Saturday, November 19, 2005

Two Smiths Think Alike


“Vietnam vet has used lessons learned in combat to build Fedex into a global empire, writes David Litterick” in today’s Daily Telegraph (UK), 19 November.


“The military efficiency of the operation would come as no surprise to anyone who has met Fred Smith, the chairman and chief executive who founded the company and an entire industry 30 years ago. A former marine, he has testified to how his time in the military developed his leadership skills and helped him build the firm into the second largest aircraft fleet in the world.

It's all a far cry from the company which started one night in 1971 with just 14 aircraft carrying a measly 184 packages, but then at the time few thought his new venture would succeed. Smith is not keen on talking about the past, particularly the Yale thesis which has now become legendary. But the story shows how ahead of the curve he was when he argued that an ever more computerised world would demand a reliable overnight delivery service.”

Comment

Fedex at $30 billion is one of the world’s largest parcel delivery services in the world, along with DHL, UPS, Deutsche Post, TNT, and numerous other state-owned postal services. It is now opening its second global air-hub after Memphis, USA, in Southern China.

"The growth in trade has been the engine that has increased the wealth of the world - no question. It's been tough on individuals who are in professions and in locations that get far more efficient competitors, like Delphi or GM, but that's what Adam Smith figured out two centuries ago.”

Adam Smith considered the future of the ‘carrying trade’ important enough for it to be an economic sector in its own right, after the home trade and foreign trade.

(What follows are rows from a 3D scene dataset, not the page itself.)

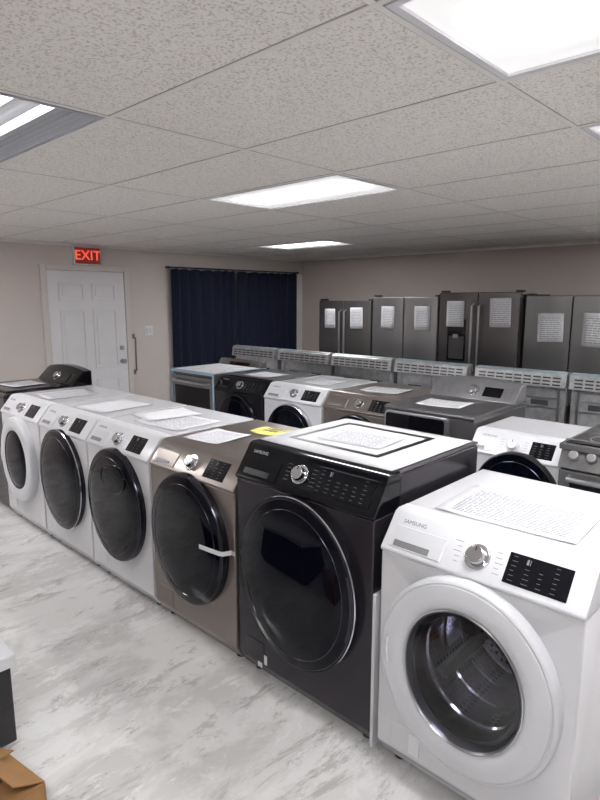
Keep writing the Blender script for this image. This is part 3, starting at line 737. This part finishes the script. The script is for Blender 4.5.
mk('housing',box(NB(),-0.16,0.16,-0.05,0,-0.10,0.10),WTRIM,e,bevel=0.006)
mk('sign_face',box(NB(),-0.15,0.15,-0.053,-0.049,-0.09,0.09),EXITF,e,bevel=0.002)
text_ob('exit_lettering','EXIT',0.150,front_M(0,-0.0545,0.0),REDE,e,0.002,'CENTER')
e=thing('curtain_rod',(5.44,Y1-0.07,2.118),0,'thin dark curtain rod above the navy curtains','curtain rod')
mk('rod',tube(NB(),[(-1.18,0,0),(1.17,0,0)],0.008,12),NAVY,e)
for s in(-1.18,1.17): mk('finial',cylz(NB(),(0,0,0),0.016,0.010,0.02,16,Matrix.Translation((s,0,0))@Matrix.Rotation(math.radians(90)*(1 if s>0 else -1),4,'Y')),DGREY,e)
for s in(-1.17,1.16): mk('bracket',box(NB(),s-0.01,s+0.01,-0.0,0.07,-0.012,0.012),DGREY,e)
for k,(a0,a1) in enumerate([(4.29,5.375),(5.40,6.61)]):
    bm=NB(); n=150; rows=[]
    for zz in [2.100,2.07,1.9,1.5,1.0,0.5,0.06]:
        amp=0.026+0.018*(2.11-zz)/2
        row=[]
        for i in range(n+1):
            u=i/n; x=a0+(a1-a0)*u
            ph_=u*2*math.pi*7+1.8*math.sin(u*7+k*2)+0.15*math.sin(zz*2)
            s_=math.sin(ph_)
            yy=Y1-0.072+ (amp*s_+0.005*math.sin(u*61+zz*2))
            zt=zz-(0.012*(1+math.sin(ph_*1.0+1.0))*0.5 if zz>2.09 else 0)
            row.append(bm.verts.new((x,yy,zt)))
        rows.append(row)
    for r0,r1 in zip(rows[:-1],rows[1:]):
        for i in range(n): bm.faces.new([r0[i],r0[i+1],r1[i+1],r1[i]])
    o=mk('curtain',bm,NAVY); md=o.modifiers.new('s','SOLIDIFY'); md.thickness=0.003
    o['label']='navy blue gathered curtain panel hanging to the floor'; o['category']='curtain'; o['group']='navy curtains'

# ---------------------------------------------------------------- world, camera
w=bpy.data.worlds.new('world'); SC.world=w; w.use_nodes=True
w.node_tree.nodes['Background'].inputs['Color'].default_value=(0.5,0.5,0.52,1); w.node_tree.nodes['Background'].inputs['Strength'].default_value=0.3
cd=bpy.data.cameras.new('camera'); cam=bpy.data.objects.new('camera',cd); COL.objects.link(cam)
cd.sensor_fit='VERTICAL'; cd.sensor_height=36; cd.sensor_width=27; cd.lens=26; cd.clip_start=0.02
cam.location=(0,0,1.72); cam.rotation_euler=(math.radians(90-9.91),0,math.radians(43.51-90))
SC.camera=cam
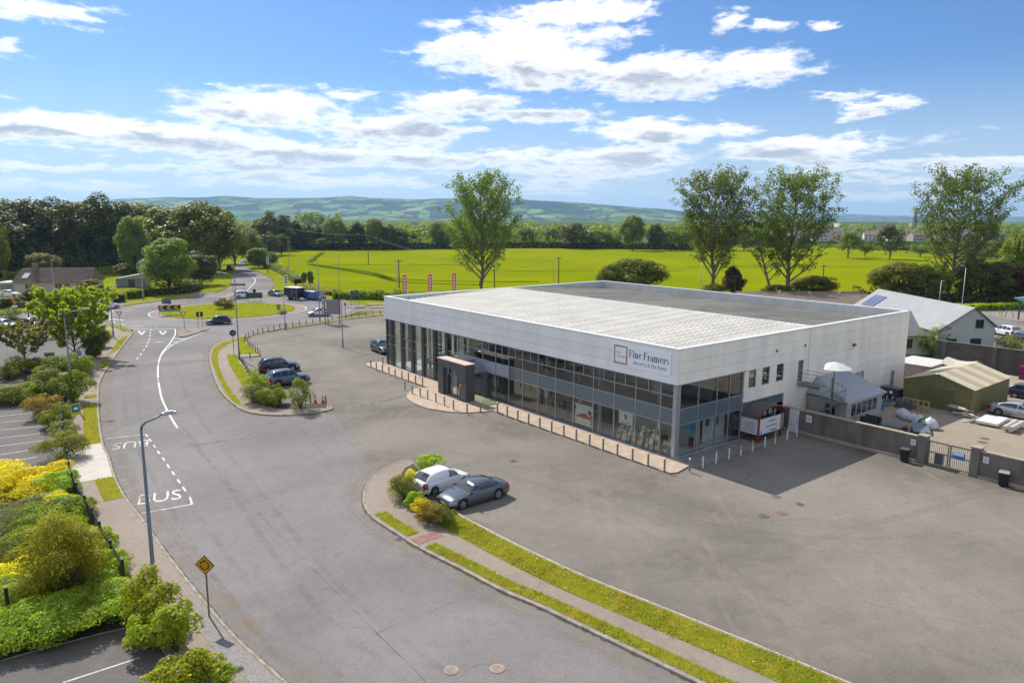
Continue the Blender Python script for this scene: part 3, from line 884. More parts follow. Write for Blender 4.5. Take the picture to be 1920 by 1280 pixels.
verge([G(p, q).xy for p, q in [(388, 550), (405, 548.5), (425, 540.5), (435, 533), (434, 529), (420, 532), (395, 536), (372, 546)]], mat=M_LAWN, z=.16, dense=False)
verge([G(p, q).xy for p, q in [(509, 544), (515, 534), (512, 524), (490, 512), (465, 501), (458, 492), (470, 494), (500, 503), (530, 510), (560, 525), (578, 548), (560, 549), (530, 545)]], mat=M_LAWN, z=.12, dense=False)
ev = spline([p + Vector((0, 6.8)) for p in arm_e[1:]], 8)
tag(slab('east_pavement', ev + offset(ev, 2.2)[::-1], -0.05, 0.1, M_PAVE, side=M_KERB), None, None, None, 'structure')
ev2 = offset(ev, -1.9)
verge(ev2 + offset(ev2, 1.6)[::-1], mat=M_GRASS, dense=False)
# right-hand car park beyond the house
tag(tri_sheet('side_car_park', [Vector(p) for p in ((66, 84), (150, 84), (190, 140), (110, 147), (70, 143), (62, 125))], -0.002, M_FARROAD), None, None, None, 'structure')
tag(slab('side_car_park_island', spline([G(p, q).xy for p, q in [(1865, 592), (1880, 587), (1960, 586), (2000, 600), (1920, 604), (1880, 598)]], 4, True), -.02, 0.12, M_PAVE), None, None, None, 'structure')

# front pavement round the building
fp = [W(-1.6, -2.55).xy, W(-1.9, -2.0).xy, W(-1.5, -0.1).xy, W(0.1, 0.12).xy, W(45.0, 0.12).xy, W(46.5, 0.1).xy, W(46.6, -1.6).xy, W(45.5, -2.3).xy, W(31.2, -2.45).xy]
c1 = lambda x, y: G(690 + x * 360 / 1646, 520 + y * 280 / 1280).xy
fp += [c1(*p) for p in [(395, 960), (345, 990), (330, 1020), (345, 1050), (400, 1088), (520, 1130), (700, 1158), (850, 1164), (1000, 1156), (1090, 1142)]]
fp += [W(19.2, -2.5).xy]
tag(slab('shopfront_pavement', fp, -0.03, 0.10, pm('shopfront_paving', (0.40, 0.305, 0.225), 0.85, var=0.16, scale=1.2, world=True, bump=0.3), side=M_KERB), None, None, None, 'structure')
tag(slab('side_pavement', [W(-1.5, -0.2).xy, W(-1.95, 0.3).xy, W(-1.95, 8).xy, W(-1.9, 14.0).xy, W(0.3, 14.0).xy, W(0.3, 0.15).xy], -0.03, 0.06, pm('side_paving', (0.20, 0.19, 0.18), 0.85, var=0.2, scale=1.5, world=True), side=M_KERB), None, None, None, 'structure')

# manhole covers
for i, (px, py, w, lab) in enumerate([(1432, 967, .7, 'cast iron manhole cover beside another at the edge of the building shadow'), (1466, 962, .7, 'rusty manhole cover between two others on the forecourt'), (1500, 945, .55, 'small dark drain cover nearest the gate on the forecourt'),
                                  (1455, 930, .6, 'rust red drain cover at the tip of the building shadow'), (962, 864, .6, 'square drain cover on the forecourt in front of the shop poster'), (932, 1253, .62, 'round rusty manhole cover in the road beside the wide verge'),
                                  (846, 1256, .62, 'pale manhole cover in the road, set left of a rusty one'), (748, 1010, .5, 'small gully grate against the kerb by the red tactile patch')]):
    p = G(px, py)
    mb = MB().lathe([(w / 2, 0), (w / 2, 0.018), (w / 2 - .04, 0.022)], n=16) if i not in (4, 7) else MB().box((0, 0, .01), (w, w * .8, .02))
    for k in range(5): mb.box((0, (k - 2) * w * .14, 0.026), (w * .55, w * .05, .01))
    o = mb.build('manhole_cover', pm('rusty_iron' if i in (1, 3, 5) else 'iron', (0.23, 0.14, 0.10) if i in (1, 3, 5) else (0.13, 0.12, 0.11), 0.7, 0.3, var=0.3, scale=6), None, loc=(p.x, p.y, 0.004), rot=(0, 0, BROT))
    if i in (5, 6): o.data.materials[0] = pm('pinkish_cover', (.30, .235, .19), .8, var=.15, scale=5)
    tag(o, lab, 'manhole cover', 'covers in the tarmac')

# wear of the tarmac: dusty edges, trench repairs, stains and tyre marks
M_DUST = stain_mat('edge_dust', (0.32, 0.255, 0.19), 0.35, 0.80, 0.6, 0.55)
M_PALEPATCH = stain_mat('pale_repair', (0.30, 0.265, 0.225), 0.30, 0.60, 1.6, 0.35)
M_SKID = stain_mat('tyre_mark', (0.06, 0.057, 0.055), 0.35, 0.75, 0.5, 0.13)
M_MOSS = stain_mat('kerb_moss', (0.10, 0.12, 0.015), 0.46, 0.60, 1.7, 0.9)
def film(name, mb, mat):
    o = mb.build(name, mat); o['kind'] = 'structure'
mb = MB()
for ln, d, w in ((LK, -.42, .8), (NK, -.42, .8), (FK, .42, .8), (LK, -.95, .5), (NK, -.9, .5)): ribbon(offset(ln, d), w, 0.0105 if abs(d) < .5 else .0118, mb)
ribbon(offset(IK[18:], .3), .5, .0108, mb)
film('edge_dust', mb, M_DUST)
mb = MB()
for ln, d in ((LK, -.04), (NK, -.05), (FK, .06)): ribbon(offset(ln, d), .14, 0.0135, mb)
film('kerb_moss', mb, M_MOSS)
mb = MB()
for k, pl in enumerate(([(186, 686), (240, 683), (300, 678), (388, 672), (388, 678), (300, 686), (186, 697)], [(340, 834), (430, 822), (520, 812), (520, 816), (430, 827), (340, 840)], [(1500, 1012), (1900, 905), (1906, 914), (1508, 1024)])):
    tag(tri_sheet('tarmac_repair', [G(*p).xy for p in pl], 0.0145 + k * .0006, M_PALEPATCH), None, None, None, 'structure')
mb = MB()
for k, (tr, w) in enumerate((([(470, 690), (520, 650), (600, 630), (680, 640)], .22), ([(476, 700), (530, 660), (605, 641), (690, 652)], .22), ([(600, 800), (640, 840), (660, 880), (640, 905)], .2), ([(560, 800), (600, 845), (618, 885), (600, 910)], .2), ([(300, 700), (330, 780), (420, 900), (560, 1100), (760, 1279)], .35), ([(330, 690), (365, 770), (470, 900), (640, 1100), (860, 1279)], .35),
                         ([(240, 690), (236, 780), (300, 920), (430, 1120), (560, 1270)], .35), ([(262, 690), (262, 780), (340, 920), (490, 1120), (640, 1270)], .35), ([(1200, 930), (1350, 985), (1600, 1010), (1900, 990)], .22), ([(1190, 950), (1340, 1005), (1600, 1035), (1900, 1012)], .22), ([(700, 830), (860, 850), (1050, 900), (1250, 990), (1500, 1150)], .25), ([(690, 845), (850, 867), (1035, 918), (1230, 1010), (1470, 1170)], .25))):
    ribbon(spline(GL(tr), 8), w, .0245 + k * .0004, mb)
film('tyre_marks', mb, M_SKID)

# joints and sealed cracks of the tarmac
mb = MB(); rs_ = random.Random(3)
def seam(pts, w):
    ln = spline(GL(pts), 14)
    ln = [p + Vector((rs_.uniform(-.03, .03), rs_.uniform(-.03, .03))) for p in ln]
    ribbon(ln, w, .0300, mb)
for pts, w in (([(333, 805), (430, 905), (600, 1080), (800, 1279)], .05), ([(700, 880), (640, 815), (600, 780)], .06), ([(620, 880), (560, 905), (505, 935)], .05), ([(505, 935), (390, 905), (300, 860)], .04), ([(1480, 980), (1600, 960), (1780, 930), (1900, 905)], .05), 
               ([(800, 850), (960, 830), (1060, 812)], .04), ([(1200, 1100), (1500, 1040), (1700, 1005)], .04), ([(560, 690), (660, 705), (740, 735)], .06), ([(850, 1279), (900, 1245), (960, 1262), (930, 1279)], .04), ([(190, 740), (250, 735), (300, 730)], .05), ([(900, 1110), (820, 1140), (700, 1190)], .04)):
    seam(pts, w)
film('tarmac_seams', mb, stain_mat('sealed_joint', (0.06, 0.057, 0.054), 0.35, 0.70, 0.7, 0.38))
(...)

“All wholesale trade, all buying in order to sell again by wholesale, may be reduced to three different sorts. The home trade, the foreign trade of consumption, and the carrying trade. The home trade is employed in purchasing in one part of the same country, and selling in another, the produce of the industry of that country. It comprehends both the inland and the coasting trade. The foreign trade of consumption is employed in purchasing foreign goods for home consumption. The carrying trade is employed in transacting the commerce of foreign countries, or in carrying the surplus produce of one to another.” (Wealth of Nations, II.v.24, page 368)

Fred Smith, FEDEX CEO, makes a point about physical products that is significant for his business:

“Alan Greenspan likes to point out that the US economy has grown by factor of five since the end of World War Two but that the aggregate weight produced by the economy hasn't increased at all. Everything is getting lighter. An increasing percentage of manufactured goods are high-value-added and technology products and these tend to be easy to transport.”

Whereas Adam Smith remarked on the weight to value problems of the 18th century carrying trade acting to inhibit production for distant sale (hence his support for publicly funded programme of road, canal and harbour improvements), the modern global economy has a reverse relationship between weight (important in air transport) and high-value per unit freighted (important in modern business).

Today the main problem is not technology, but institutional barriers to trade with heavy restrictions on air travel aimed at protecting national sensitivities as seen in foreign ownership regulations, the ‘five freedoms’ rules about entering foreign airspace and in outright ‘closed sky’ national laws. Fred Smith (like Adam Smith) has come to the correct conclusion:

The more trade barriers can be brought down the better.”